There is no requirement to utilize a suffix to denote limited liability, although normally companies are incorporated to include the suffixes Limited, Incorporated, Corporation or their abbreviations. The following names to be used, require licensing: Bank, Insurance, Assurance, Re-Insurance, Trust, Trustee, Savings, Royal, Asset management, Fund Management, Investment Fund, Building Society, Municipal, Chartered. Names denoting any connection to local, state or national Governments are generally prohibited. Names can be expressed in any language using the Latin alphabet, if the Registrar of Company receives a translation thereof. The corporate documents will however be in English.
In order to incorporate exempt company in Cayman, the Memorandum and Articles of Association must be submitted to the Registrar of Companies, together with a sworn statement from the directors declaring that the business activities of the proposed company will be undertaken mainly outside the Cayman Islands.

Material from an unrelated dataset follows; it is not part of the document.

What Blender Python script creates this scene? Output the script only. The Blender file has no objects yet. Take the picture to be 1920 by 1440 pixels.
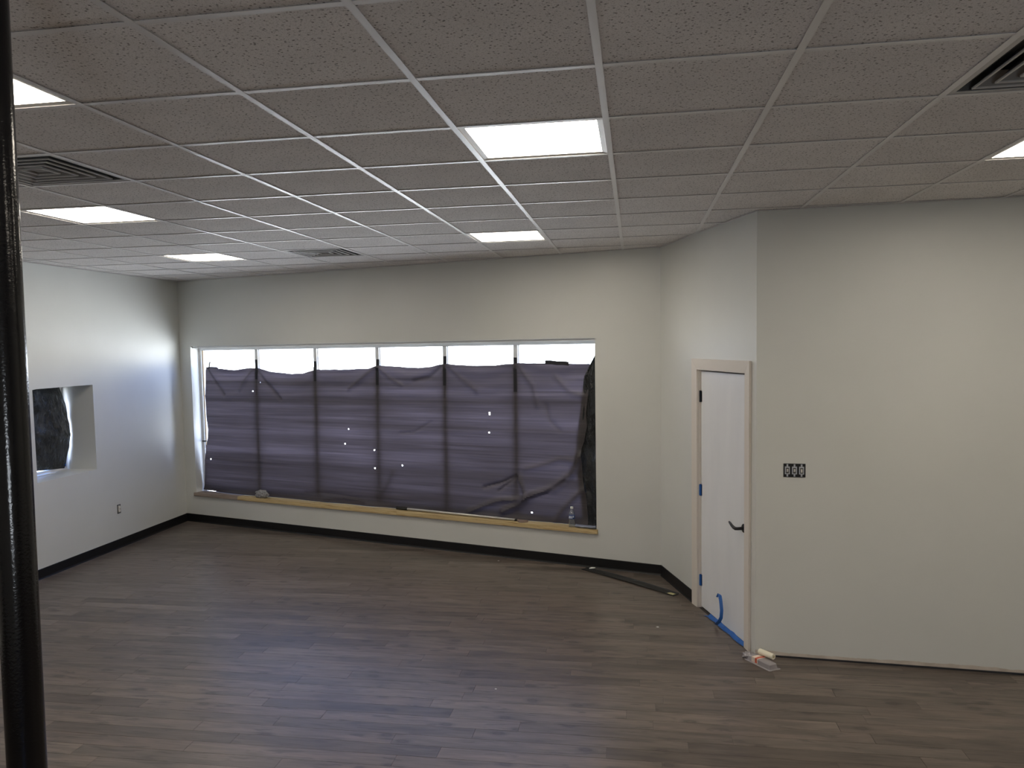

The names and addresses of the proposed first directors must be disclosed to the Registrar.
The share capital: There is no specific minimum capital requirement. The minimum is US$ 1, but it is normal to incorporate with an authorized share capital of US$ 50,000 divided in to 50,000 common voting shares of US$ 1 each, this being the maximum for the minimum capital duty payable to the Registrar of Companies. The minimum issued share capital is one share of no par value or one share of par value. Registered shares of par or no par value, bearer shares, preference shares, redeemable shares and voting or non-voting shares are permitted.
An exempt company must have at least one director, which can either be an individual or a body corporate. Directors can be of any nationality or residence, and need not also be shareholders. Directors' register is not available for public inspection.
Registered office and secretary: Every Cayman Islands company must have Registered Office there. The Cayman Islands Companies Ordinance does not make any specific reference to a requirement for a company secretary, however, it is customary to have company secretary, who can be an individual or a body corporate.
Audit and financial returns: There is no requirement to file audited accounts for exempt companies, however, the company is required to keep financial records, which should reflect the financial position of a company.
Meetings: An exempt company has to hold one director's meeting a year in Cayman (but may use proxies). Shareholders meetings may be held outside Cayman, by telephone or other electronic means. Alternatively, directors and shareholders may vote by proxy.